The Lega Nord immediately responded to Prodi’s offer. Roberto Maroni, the Lega’s second in command and an employment minister under Berlusconi, suggested a possible change in coalition partners. “Political alliances are for us a tactical affair. We group together with forces that can help us to federalise Italy,” he told the newspaper La Repubblica.

While Berlusconi has increasingly lost influence since the change of government in Rome, various members of his coalition are leaving the sinking ship. As well as the Lega Nord, the Christian Democrats are also looking around for new coalition possibilities. They continued to support Berlusconi only as long as he could secure power and influence for them. And there are even signs of dissent in Berlusconi’s own party, Forza Italia.

Meanwhile, Berlusconi and his closest collaborators are sinking in a swamp of corruption scandals, against which they can no longer protect themselves since losing control of the levers of power.

The headlines have recently been full of the arrest of Prince Vittorio Emanuele of Savoy, the son of the last Italian king. The prince is under house arrest, accused of corruption, fraud and the exploitation of prostitutes. The Berlusconi government had passed a constitutional amendment in 2002 permitting Italy’s heir apparent to return after 56 years in exile. Within months, the Prince of Savoy was heading a criminal gang in the gaming city of Campione. Some 13 other people are accused with him, including the press spokesman of Berlusconi’s foreign minister Gianfranco Fini, the leader of the post-fascist National Alliance.

However , the Prince of Savoy is only one of many wealthy and illustrious members of the Italian elite who have pursued their dubious business in the shadow of the Berlusconi government.

The 36-year-old Raffaele Fitto, president of the Puglia region and a member of Berlusconi’s Forza Italia, was caught out when he demanded a 500,000 euro (US$640,000) bribe for a construction contract.
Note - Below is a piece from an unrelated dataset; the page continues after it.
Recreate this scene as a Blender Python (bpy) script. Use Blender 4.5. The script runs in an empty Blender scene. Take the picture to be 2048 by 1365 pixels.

The Christian Democrat Salvatore Cuffaro, president of the Sicilian region, is under suspicion of having had contact with the Mafia. Cesare Previti, an ex-defense minister and a close friend and personal lawyer of Berlusconi, faces a spell in prison after the constitutional court overturned a law that had granted him an amnesty for bribing judges. The real estate broker Stefano Ricucci is already in jail after he had tried to buy the daily paper Corriere della Sera using some 400 million euros (US$512 million) in illegal funds on behalf of a financier who is close to Berlusconi.

And finally, Berlusconi’s football club AC Milan is under suspicion of having been involved in the systematic manipulation of games, a scandal that is presently shaking the Italian sports world and whose significance cannot be underestimated.

While Berlusconi’s world is now “collapsing like a house of cards,” as one commentator described it, the Prodi government is preparing to carry out the tasks that the ruling class expects of it and for which Berlusconi proved too weak: consolidating the budget through welfare cuts and increasing taxes for the masses, making the job market more flexible, and continuing the military deployment in Afghanistan. In the autumn, parliament will face the first vote on the new budget.

So far, Prodi has been able to rely on the successor organisations of the Italian Communist Party—the Left Democrats, the Italian Communists and Rifondazione Comunista. These parties kept their members and voters in line by telling them it was only possible to remove Berlusconi from power by supporting Prodi. Now that Berlusconi is gone, this will prove much harder.

But Prodi has taken precautions. The fragmenting of the right-wing camp now offers him new potential coalition partners. The Italian party landscape could once again enter into flux. The service that the so-called “left” can now attempt to provide is to support the bourgeois regime long enough to prevent the development of an independent movement of the working class in Italy, while the ruling elite once again reorganises itself.